USC Rossier faculty members focus on Urban Education
USC Rossier School of Education faculty members and international colleagues address issues in urban education through the lens of equity in a new book to be released Sept. 26.
Urban Education: A Model for Leadership and Policy is designed for practitioners who aspire to be change agents in education. The content follows the conceptual framework of the school’s acclaimed Ed.D. program, moving beyond a deficit-oriented view of urban education to examine opportunities in urban settings.
The book will be used as a resource in the USC Rossier doctoral program, which has become a national model for other universities. All royalties will go toward fellowships for future USC Rossier students in the Ed.D. program.
Urban Education is one of the first books to address accountability, leadership and learning in the critical but often difficult-to-define domain of urban education.
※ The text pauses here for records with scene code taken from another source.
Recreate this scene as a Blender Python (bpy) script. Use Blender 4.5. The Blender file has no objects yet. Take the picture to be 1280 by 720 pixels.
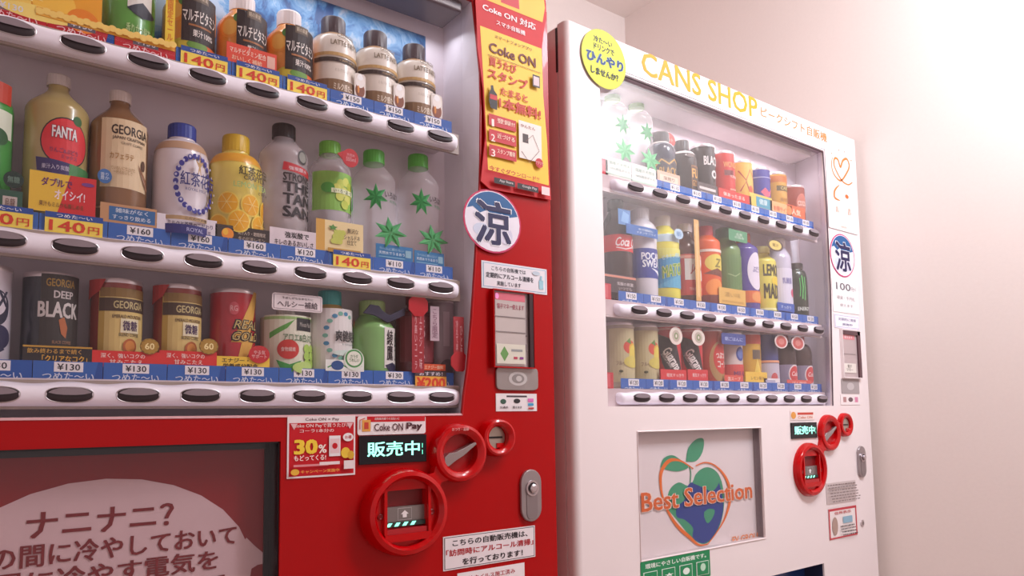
import bpy, bmesh, math, random
from mathutils import Vector, Matrix
random.seed(4)
sc = bpy.context.scene
PI = math.pi
H = 1.11                                   # camera height above the floor (m)

# ------------------------------------------------------------------ camera
F = 912.95; CY = 442.78                                 # focal length in pixels of a 1280 wide frame
yaw, pit, roll = 0.64871, 0.08642, -0.01433
fw = Vector((math.sin(yaw)*math.cos(pit), math.cos(yaw)*math.cos(pit), math.sin(pit)))
rt = Vector((math.cos(yaw), -math.sin(yaw), 0)); up = rt.cross(fw)
c_, s_ = math.cos(roll), math.sin(roll)
rt, up = c_*rt + s_*up, -s_*rt + c_*up
cam = bpy.data.cameras.new('camera'); camo = bpy.data.objects.new('camera', cam)
sc.collection.objects.link(camo); sc.camera = camo
cam.sensor_width = 36; cam.lens = F/1280*36; cam.clip_start = .02; cam.shift_y = (CY-360)/1280      # lens shift, as in a cropped picture
R3 = Matrix((rt, up, -fw)).transposed()
camo.matrix_world = Matrix.Translation((0, 0, H)) @ R3.to_4x4()

# ------------------------------------------------------------------ world, lights, exposure
w = bpy.data.worlds.new('world'); sc.world = w; w.use_nodes = True
w.node_tree.nodes['Background'].inputs[0].default_value = (1.0, .79, .78, 1)
w.node_tree.nodes['Background'].inputs[1].default_value = .52
sc.view_settings.view_transform = 'Standard'; sc.view_settings.look = 'None'
sc.view_settings.gamma = 1; sc.view_settings.exposure = 0.16
def area(name, loc, size, energy, col, aim, sy=None):
    l = bpy.data.lights.new(name, 'AREA'); l.shape = 'RECTANGLE'; l.size = size; l.size_y = sy or size; l.energy = energy; l.color = col
    o = bpy.data.objects.new(name, l); sc.collection.objects.link(o); o.location = loc
    o.rotation_euler = (Vector(aim)-Vector(loc)).to_track_quat('-Z', 'Y').to_euler() if not sy else (math.radians(8), 0, 0); return o
area('ceiling_lamp_light', (1.15, .15, 2.53), .34, 11.5, (1, .92, .90), (1.15, .45, 0))
area('cool_lamp_light', (1.56, -.10, 2.38), .30, 17, (.80, .91, 1), (1.9, .50, H+.62))

# ------------------------------------------------------------------ helpers
C = sc.collection
ORG = {}
def P(px, py, Y):                          # where the sight line of a photo pixel meets the plane at depth Y -> (X, Z) in the room
    d = rt*((px-640)/F) + up*((CY-py)/F) + fw
    d = d*(Y/d.y); return d.x, d.z+H
def RC(l, r, t, b, Y):                     # centre and size on plane Y of a thing measured as l, r, t, b
    cx, cy = (l+r)/2, (t+b)/2
    x0 = P(l, cy, Y)[0]; x1 = P(r, cy, Y)[0]; z0 = P(cx, b, Y)[1]; z1 = P(cx, t, Y)[1]
    return (x0+x1)/2, (z0+z1)/2, x1-x0, z1-z0

def lin(h):
    h = h.lstrip('#'); v = [int(h[i:i+2], 16)/255 for i in (0, 2, 4)]
    return tuple(x/12.92 if x <= .04045 else ((x+.055)/1.055)**2.4 for x in v)+(1,)
MATS = {}
LOWSPEC = ('#b60005', '#ae0004', '#c00007', '#c8202a')
def mat(key, rough=.42, metal=0, alpha=1, emit=0, noise=.06, bump=0, scale=40, coat=0):
    k = (key, rough, metal, alpha, emit, noise, bump, scale, coat)
    if k in MATS: return MATS[k]
    m = bpy.data.materials.new('mat_'+key.strip('#')); m.use_nodes = True; nt = m.node_tree
    b = nt.nodes['Principled BSDF']; col = lin(key)
    b.inputs['Base Color'].default_value = col; b.inputs['Roughness'].default_value = rough
    b.inputs['Metallic'].default_value = metal; b.inputs['Alpha'].default_value = alpha
    b.inputs['Coat Weight'].default_value = coat
    if key in LOWSPEC: b.inputs['Specular IOR Level'].default_value = .22
    if emit:
        b.inputs['Emission Color'].default_value = col; b.inputs['Emission Strength'].default_value = emit
    if noise:
        tc = nt.nodes.new('ShaderNodeTexCoord'); n = nt.nodes.new('ShaderNodeTexNoise'); n.inputs['Scale'].default_value = scale
        nt.links.new(tc.outputs['Object'], n.inputs['Vector'])
        mx = nt.nodes.new('ShaderNodeMix'); mx.data_type = 'RGBA'
        mx.inputs[6].default_value = tuple(x*(1-noise) for x in col[:3])+(1,)
        mx.inputs[7].default_value = tuple(min(1, x*(1+noise)) for x in col[:3])+(1,)
        nt.links.new(n.outputs[0], mx.inputs[0]); nt.links.new(mx.outputs[2], b.inputs['Base Color'])
        if bump:
            bp = nt.nodes.new('ShaderNodeBump'); bp.inputs['Strength'].default_value = bump; bp.inputs['Distance'].default_value = .002
            nt.links.new(n.outputs[0], bp.inputs['Height']); nt.links.new(bp.outputs[0], b.inputs['Normal'])
    MATS[k] = m; return m
def glass(name, tint=(.985, .98, .985), base=.022):
    m = bpy.data.materials.new(name); m.use_nodes = True; nt = m.node_tree; nt.nodes.remove(nt.nodes['Principled BSDF'])
    t = nt.nodes.new('ShaderNodeBsdfTransparent'); t.inputs[0].default_value = tint+(1,)
    g = nt.nodes.new('ShaderNodeBsdfGlossy'); g.inputs['Roughness'].default_value = .03
    lw = nt.nodes.new('ShaderNodeLayerWeight'); pw = nt.nodes.new('ShaderNodeMath'); pw.operation = 'POWER'; pw.inputs[1].default_value = 4.5
    f = nt.nodes.new('ShaderNodeMath'); f.operation = 'MULTIPLY_ADD'; f.inputs[1].default_value = .9; f.inputs[2].default_value = base
    nt.links.new(lw.outputs['Facing'], pw.inputs[0]); nt.links.new(pw.outputs[0], f.inputs[0])
    x = nt.nodes.new('ShaderNodeMixShader'); nt.links.new(f.outputs[0], x.inputs[0]); nt.links.new(t.outputs[0], x.inputs[1]); nt.links.new(g.outputs[0], x.inputs[2])
    nt.links.new(x.outputs[0], nt.nodes['Material Output'].inputs[0]); return m
GLASS = glass('acrylic_pane'); GLASSW = glass('acrylic_pane_white_machine', base=.055)
def ice():
    m = bpy.data.materials.new('printed_ice_blue'); m.use_nodes = True; nt = m.node_tree; b = nt.nodes['Principled BSDF']
    tc = nt.nodes.new('ShaderNodeTexCoord'); n = nt.nodes.new('ShaderNodeTexNoise'); n.inputs['Scale'].default_value = 9; n.inputs['Detail'].default_value = 3
    n.inputs['Distortion'].default_value = 2.6
    v = nt.nodes.new('ShaderNodeTexVoronoi'); v.inputs['Scale'].default_value = 22; v.feature = 'SMOOTH_F1'
    r = nt.nodes.new('ShaderNodeValToRGB'); e = r.color_ramp.elements
    e[0].position = .44; e[0].color = lin('#234a80'); e[1].position = .70; e[1].color = lin('#a9b9cd')
    q = e.new(.50); q.color = lin('#3f74aa'); q = e.new(.60); q.color = lin('#6c9ac4')
    a = nt.nodes.new('ShaderNodeMath'); a.operation = 'MULTIPLY_ADD'; a.inputs[1].default_value = .16
    nt.links.new(tc.outputs['Object'], n.inputs['Vector']); nt.links.new(n.outputs[1], v.inputs['Vector'])
    nt.links.new(v.outputs[0], a.inputs[0]); nt.links.new(n.outputs[0], a.inputs[2]); nt.links.new(a.outputs[0], r.inputs[0])
    nt.links.new(r.outputs[0], b.inputs['Base Color']); b.inputs['Roughness'].default_value = .4
    return m

class MB:
    def __init__(s): s.v = []; s.f = []; s.m = []; s.mats = []
    def mi(s, m):
        if m not in s.mats: s.mats.append(m)
        return s.mats.index(m)
    def add(s, vs, fs, m):
        o = len(s.v); s.v += [tuple(p) for p in vs]; k = s.mi(m)
        for f in fs: s.f.append([i+o for i in f]); s.m.append(k)
    def box(s, x0, x1, y0, y1, z0, z1, m):
        vs = [(x, y, z) for x in (x0, x1) for y in (y0, y1) for z in (z0, z1)]
        s.add(vs, [(0, 1, 3, 2), (4, 6, 7, 5), (0, 4, 5, 1), (2, 3, 7, 6), (0, 2, 6, 4), (1, 5, 7, 3)], m)
    def prism(s, pts, y0, y1, m):          # outline in X,Z extruded along Y
        n = len(pts); vs = [(x, y0, z) for x, z in pts]+[(x, y1, z) for x, z in pts]
        s.add(vs, [list(range(n)), list(range(2*n-1, n-1, -1))]+[(i, i+n, (i+1) % n+n, (i+1) % n) for i in range(n)], m)
    def lathe(s, prof, m, c=(0, 0, 0), n=36, axis='z', rf=None, caps=True):
        vs = []
        for k, (r, z) in enumerate(prof):
            for i in range(n):
                a = 2*PI*i/n; q = r if rf is None else rf(r, z, a, i)
                x, y = q*math.cos(a), q*math.sin(a)
                vs.append((c[0]+x, c[1]+y, c[2]+z) if axis == 'z' else (c[0]+x, c[1]+z, c[2]+y))
        fs = [(k*n+i, k*n+(i+1) % n, (k+1)*n+(i+1) % n, (k+1)*n+i) for k in range(len(prof)-1) for i in range(n)]
        if caps: fs += [list(range(n)), [(len(prof)-1)*n+i for i in range(n)]]
        s.add(vs, fs, m)
    def tube(s, pts, r, m, n=10, closed=False):
        P_ = [Vector(p) for p in pts]; vs = []; N = len(P_)
        for i, p in enumerate(P_):
            a = P_[(i-1) % N] if (closed or i) else p; b = P_[(i+1) % N] if (closed or i < N-1) else p
            d = (b-a).normalized(); u = d.orthogonal().normalized() if abs(d.y) > .9 else d.cross(Vector((0, 1, 0))).normalized(); v = d.cross(u)
            vs += [p+u*r*math.cos(2*PI*j/n)+v*r*math.sin(2*PI*j/n) for j in range(n)]
        M = N if closed else N-1
        s.add(vs, [(i*n+j, i*n+(j+1) % n, ((i+1) % N)*n+(j+1) % n, ((i+1) % N)*n+j) for i in range(M) for j in range(n)]
              + ([] if closed else [list(range(n)), [(N-1)*n+j for j in range(n)]]), m)
    def grid(s, rows, m, close=False):     # rows: list of equally long point lists
        n = len(rows[0]); s.add([p for r in rows for p in r], [(k*n+i, k*n+i+1, (k+1)*n+i+1, (k+1)*n+i) for k in range(len(rows)-1) for i in range(n-1)], m)

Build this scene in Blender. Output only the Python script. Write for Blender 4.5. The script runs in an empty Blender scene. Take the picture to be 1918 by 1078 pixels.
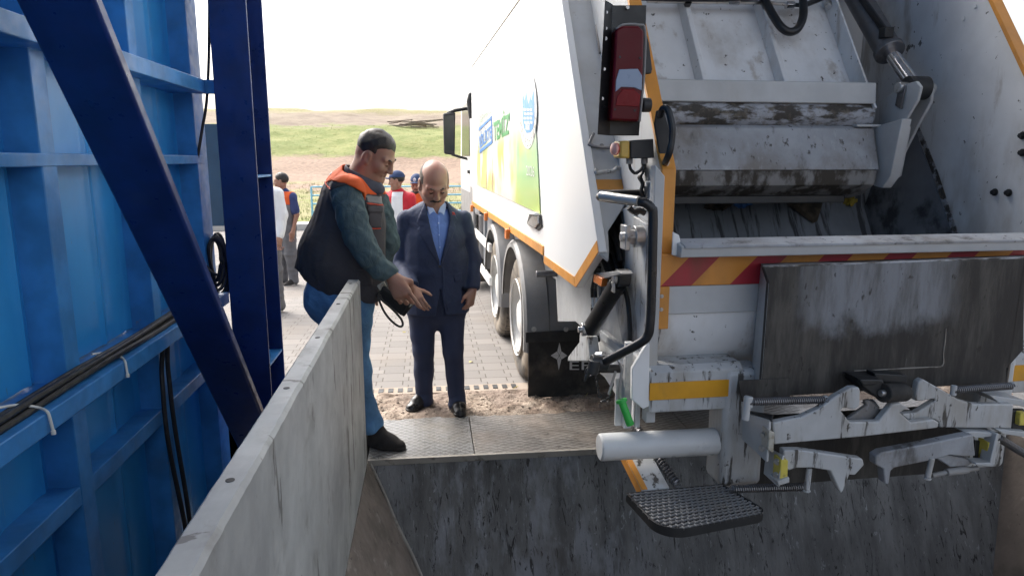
import bpy, bmesh, math, random
import numpy as np
from mathutils import Vector, Matrix
random.seed(7); np.random.seed(7)
S = bpy.context.scene
C = S.collection
R = math.radians
# ------------------------------------------------------------------ camera numbers
H = 1.68; FPX = 1300.0; CX = 959.0; CY = 539.0
TH = R(10.5); YB = R(6.86); YT = R(8.5)      # pitch, yaw against the building, yaw against the truck
TROT = YT - YB

def ray(px, py, yaw):
    u = (px-CX)/FPX; v = (CY-py)/FPX
    fw = math.cos(TH)+v*math.sin(TH); z = v*math.cos(TH)-math.sin(TH)
    return Vector((fw*math.sin(yaw)+u*math.cos(yaw), fw*math.cos(yaw)-u*math.sin(yaw), z))
def P(px, py, X=None, Y=None, Z=None, pl=None, f='t'):
    """a point of the place seen at this pixel of the photo and lying on a known plane (f: truck or building axes)"""
    d = ray(px, py, YT if f == 't' else YB)
    o = Vector((0, 0, H))
    if X is not None: t = X/d.x
    elif Y is not None: t = Y/d.y
    elif Z is not None: t = (Z-H)/d.z
    else:
        p0, n = pl; t = (Vector(p0)-o).dot(Vector(n))/d.dot(Vector(n))
    return o+d*t
def PB(px, py, **k): return P(px, py, f='b', **k)
def t2b(p):
    p = Vector(p); c, s = math.cos(TROT), math.sin(TROT)
    return Vector((c*p.x-s*p.y, s*p.x+c*p.y, p.z))

# ------------------------------------------------------------------ mesh helper
class MB:
    def __init__(s): s.v = []; s.f = []
    def add(s, vs, fs):
        b = len(s.v); s.v += [tuple(p) for p in vs]; s.f += [tuple(i+b for i in q) for q in fs]; return s
    def hexa(s, p):
        return s.add(p, [(0,3,2,1),(4,5,6,7),(0,1,5,4),(1,2,6,5),(2,3,7,6),(3,0,4,7)])
    def box(s, x0, x1, y0, y1, z0, z1):
        return s.hexa([(x0,y0,z0),(x1,y0,z0),(x1,y1,z0),(x0,y1,z0),(x0,y0,z1),(x1,y0,z1),(x1,y1,z1),(x0,y1,z1)])
    def prism(s, pts, vec):
        pts = [Vector(p) for p in pts]; vec = Vector(vec); n = len(pts)
        return s.add(pts+[p+vec for p in pts], [tuple(range(n)), tuple(range(2*n-1, n-1, -1))]+[(i, (i+1) % n, n+(i+1) % n, n+i) for i in range(n)])
    def bar(s, a, b, w, h, up=(0,0,1)):
        a = Vector(a); b = Vector(b); d = (b-a).normalized(); up = Vector(up)
        x = d.cross(up).normalized(); y = x.cross(d)
        q = [(-w/2,-h/2),(w/2,-h/2),(w/2,h/2),(-w/2,h/2)]
        return s.hexa([a+x*i+y*j for i, j in q]+[b+x*i+y*j for i, j in q])
    def tube(s, pts, r, n=10, closed=False, flat=None):
        pts = [Vector(p) for p in pts]
        if 5 <= len(pts) <= 24 and not closed:          # a rounded run through the given points
            q = []; rl = r if isinstance(r, (list, tuple)) else [r]*len(pts); rq = []
            for i in range(len(pts)-1):
                a, b, c, d = pts[max(i-1, 0)], pts[i], pts[i+1], pts[min(i+2, len(pts)-1)]
                for k in range(4):
                    t = k/4; q.append(.5*((2*b)+(c-a)*t+(2*a-5*b+4*c-d)*t*t+(3*b-a-3*c+d)*t**3)); rq.append(rl[i]+(rl[i+1]-rl[i])*t)
            pts = q+[pts[-1]]; r = rq+[rl[-1]]
        m = len(pts)
        rr = r if isinstance(r, (list, tuple)) else [r]*m
        tg = []
        for i in range(m):
            a = pts[(i-1) % m] if (closed or i > 0) else pts[i]; b = pts[(i+1) % m] if (closed or i < m-1) else pts[i]
            tg.append((b-a).normalized())
        up = Vector((0,0,1)) if abs(tg[0].z) < .9 else Vector((1,0,0))
        x = tg[0].cross(up).normalized(); vs = []
        for i in range(m):
            x = (x-tg[i]*x.dot(tg[i])).normalized(); y = tg[i].cross(x)
            for k in range(n):
                a = 2*math.pi*k/n; vs.append(pts[i]+(x*math.cos(a)+y*math.sin(a)*(flat or 1))*rr[i])
        fs = []
        for i in range(m if closed else m-1):
            j = (i+1) % m
            for k in range(n): fs.append((i*n+k, i*n+(k+1) % n, j*n+(k+1) % n, j*n+k))
        if not closed: fs += [tuple(range(n-1, -1, -1)), tuple((m-1)*n+k for k in range(n))]
        return s.add(vs, fs)
    def cyl(s, a, b, r, r2=None, n=24): return s.tube([a, b], [r, r if r2 is None else r2], n)
    def lathe(s, o, ax, prof, n=40, cap=True):
        o = Vector(o); ax = Vector(ax).normalized(); up = Vector((0,0,1)) if abs(ax.z) < .9 else Vector((0,1,0))
        x = ax.cross(up).normalized(); y = ax.cross(x); vs = []; fs = []; m = len(prof)
        for r, h in prof:
            for k in range(n):
                a = 2*math.pi*k/n; vs.append(o+ax*h+(x*math.cos(a)+y*math.sin(a))*r)
        for i in range(m-1):
            for k in range(n): fs.append((i*n+k, i*n+(k+1) % n, (i+1)*n+(k+1) % n, (i+1)*n+k))
        if cap: fs += [tuple(range(n)), tuple((m-1)*n+k for k in range(n))]
        return s.add(vs, fs)
    def spring(s, a, b, rad, r, turns):
        a = Vector(a); b = Vector(b); d = b-a; dn = d.normalized(); x = dn.cross(Vector((0,0,1))).normalized(); y = dn.cross(x)
        m = int(turns*10)
        return s.tube([a+d*(i/m)+(x*math.cos(i*2*math.pi/10)+y*math.sin(i*2*math.pi/10))*rad for i in range(m+1)], r, 5)
    def bolt(s, c, ax, r, h):
        c = Vector(c); ax = Vector(ax).normalized(); s.cyl(c, c+ax*h*.3, r*1.5, n=16); return s.cyl(c+ax*h*.3, c+ax*h, r, n=6)
    def mirror(s, cx):
        b = len(s.v); n = len(s.f)
        s.v += [(2*cx-p[0], p[1], p[2]) for p in s.v[:b]]; s.f += [tuple(i+b for i in reversed(q)) for q in s.f[:n]]; return s
    def build(s, name, m, parent=None, bevel=0, smooth=35, loc=None, recalc=True):
        return link(name, s.v, s.f, m, parent, bevel, smooth, loc, recalc)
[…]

Unlike most books in the field, it covers PreK-16 education, including issues in higher education and adult education.
Published by Routledge, the book includes contributing chapters by a number of USC Rossier faculty and doctoral students, as well as other authors. A number of chapters draw on global examples to apply in U.S. schools, adding a unique component to the content. While rooted in educational practice, there also is a multidisciplinary aspect to the text.
“With all the attention the USC Rossier Ed.D. program has received, we wanted people to understand the intellectual underpinnings of the program and our model for preparing leaders,” said USC Rossier dean Karen Symms Gallagher, who edited the book with professor emeritus Rodney Goodyear, Dominic Brewer and Robert Rueda.
USC Rossier is a founding member of the Carnegie Project on the Education Doctorate, a nationwide effort to strengthen the Ed.D. program and its preparation of school practitioners and leaders.